Unless the Masters review returns to the basics of learning and the NSW Education Department finds better leadership, the State’s schools will continue to regress. We will have ‘growth mindset’ but not growth in academic results. We will have students who have heard of ‘gendered words’ and the sins of colonisation but cannot read or write. We will produce a generation of young people better equipped for attending an anti-Australia Day rally than finding a job, building a career and competing successfully in the global economy.
In summary, One Nation will reform the NSW school curriculum by:
- Ensuring that learn-to-read programs are based on the benefits of the explicit teaching of phonics, with improved teaching training for this task. Whole-word methods and the current L3 program (Language, Learning, Literacy) will be abolished.
- Removing politically biased content from the English curriculum, especially divisive identity politics and post-modernism.
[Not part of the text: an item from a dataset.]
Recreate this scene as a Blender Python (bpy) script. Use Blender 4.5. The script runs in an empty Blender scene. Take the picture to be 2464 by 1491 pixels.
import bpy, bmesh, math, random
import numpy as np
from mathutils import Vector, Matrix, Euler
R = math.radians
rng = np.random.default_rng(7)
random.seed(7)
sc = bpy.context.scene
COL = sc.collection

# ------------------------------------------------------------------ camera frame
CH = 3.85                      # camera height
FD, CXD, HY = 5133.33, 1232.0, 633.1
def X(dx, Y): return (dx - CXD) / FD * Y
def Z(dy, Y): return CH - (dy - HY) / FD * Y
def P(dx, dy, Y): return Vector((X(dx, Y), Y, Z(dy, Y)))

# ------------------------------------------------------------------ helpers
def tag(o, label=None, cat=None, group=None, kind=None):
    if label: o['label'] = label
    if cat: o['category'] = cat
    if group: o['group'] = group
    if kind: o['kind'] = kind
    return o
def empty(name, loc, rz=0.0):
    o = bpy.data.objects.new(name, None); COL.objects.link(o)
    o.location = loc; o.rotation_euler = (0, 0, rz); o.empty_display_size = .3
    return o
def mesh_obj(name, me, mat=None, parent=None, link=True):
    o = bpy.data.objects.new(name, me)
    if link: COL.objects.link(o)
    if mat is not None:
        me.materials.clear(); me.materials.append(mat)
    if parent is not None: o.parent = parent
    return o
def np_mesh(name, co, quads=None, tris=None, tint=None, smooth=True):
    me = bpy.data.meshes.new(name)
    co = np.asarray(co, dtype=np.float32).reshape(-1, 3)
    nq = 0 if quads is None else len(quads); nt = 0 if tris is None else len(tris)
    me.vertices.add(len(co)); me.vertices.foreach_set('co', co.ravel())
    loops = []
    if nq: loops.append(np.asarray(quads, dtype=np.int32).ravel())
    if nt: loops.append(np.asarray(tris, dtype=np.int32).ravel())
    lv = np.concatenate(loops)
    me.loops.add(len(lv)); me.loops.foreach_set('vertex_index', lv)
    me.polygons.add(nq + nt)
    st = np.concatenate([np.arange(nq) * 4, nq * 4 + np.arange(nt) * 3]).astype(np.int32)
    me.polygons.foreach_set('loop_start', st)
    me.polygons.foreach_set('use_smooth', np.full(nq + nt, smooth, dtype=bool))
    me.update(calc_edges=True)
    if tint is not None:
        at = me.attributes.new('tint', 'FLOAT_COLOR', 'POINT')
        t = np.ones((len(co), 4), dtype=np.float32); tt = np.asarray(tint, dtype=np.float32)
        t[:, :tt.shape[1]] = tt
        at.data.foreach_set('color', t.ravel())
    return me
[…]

Increased class time and assessment weight will be given to the development of comprehension, writing skills and reading the classics of English literature.
- Reforming the ‘Society and Culture’ course to provide balanced, evidence-based content and teaching.
- Removing any promotion of gender and sexual fluidity in the NSW curriculum, in course work, pastoral programs, library resources and classroom teaching. The State Government should also inform universities that teachers trained in gender theory/fluidity are less likely to be hired in NSW schools than those who have no such training.
- Eliminating fad teaching programs, political correctness, identity politics and other distractions from the curriculum. NSW schools must get back to basics – giving students the strongest possible base of knowledge and research skills from which to develop higher forms of learning and creativity in their lives.
Appendix: Australian Schools Sliding Down International League Tables
The Program for International Student Assessment (PISA), measures the skills and knowledge of 15-year-olds (as they near the end of their compulsory school years) across 72 OECD countries or partner economies. In every discipline NSW has experienced a hefty decline in academic attainment over the past decade.
In reading literacy, Australia now ranks behind comparable countries such as New Zealand, Canada and Ireland, plus Asian competitor nations Singapore and Japan. More than 40 percent of NSW students failed to reach the National Proficient Standard, ranking the State behind Queensland, South Australia, Victoria, Western Australia and the ACT. Since 2000 our results have fallen by 36 points (the second biggest drop in Australia).
In mathematical literacy, Australia’s performance was significantly behind 19 countries. Forty-five percent of NSW students failed to reach the National Proficient Standard, ranking us behind Victoria, Western Australia and the ACT. Since 2003 NSW has experienced a 32-point decline in results (while Victoria and the Northern Territory had no decline).
In scientific literacy, Australia ranked 10th internationally, again behind Singapore, Japan and Canada. More than 40 percent of NSW students fell short of the National Proficient Standard. Since 2006 NSW has suffered the biggest decline in scientific literacy scores in Australia, with a 27-point drop.
Some of the results are straight-out embarrassing. In 2016, in the Trends in International Mathematics and Science Study (TIMSS), Australia fell behind Kazakhstan – making us the butt of Borat jokes. Over a four-year period, we fell from 18th place internationally to 28th in Year 4 maths; 12th to 17th in Year 8 maths; 12th to 17th in Year 8 science; and stayed at 25th place in Year 4 science.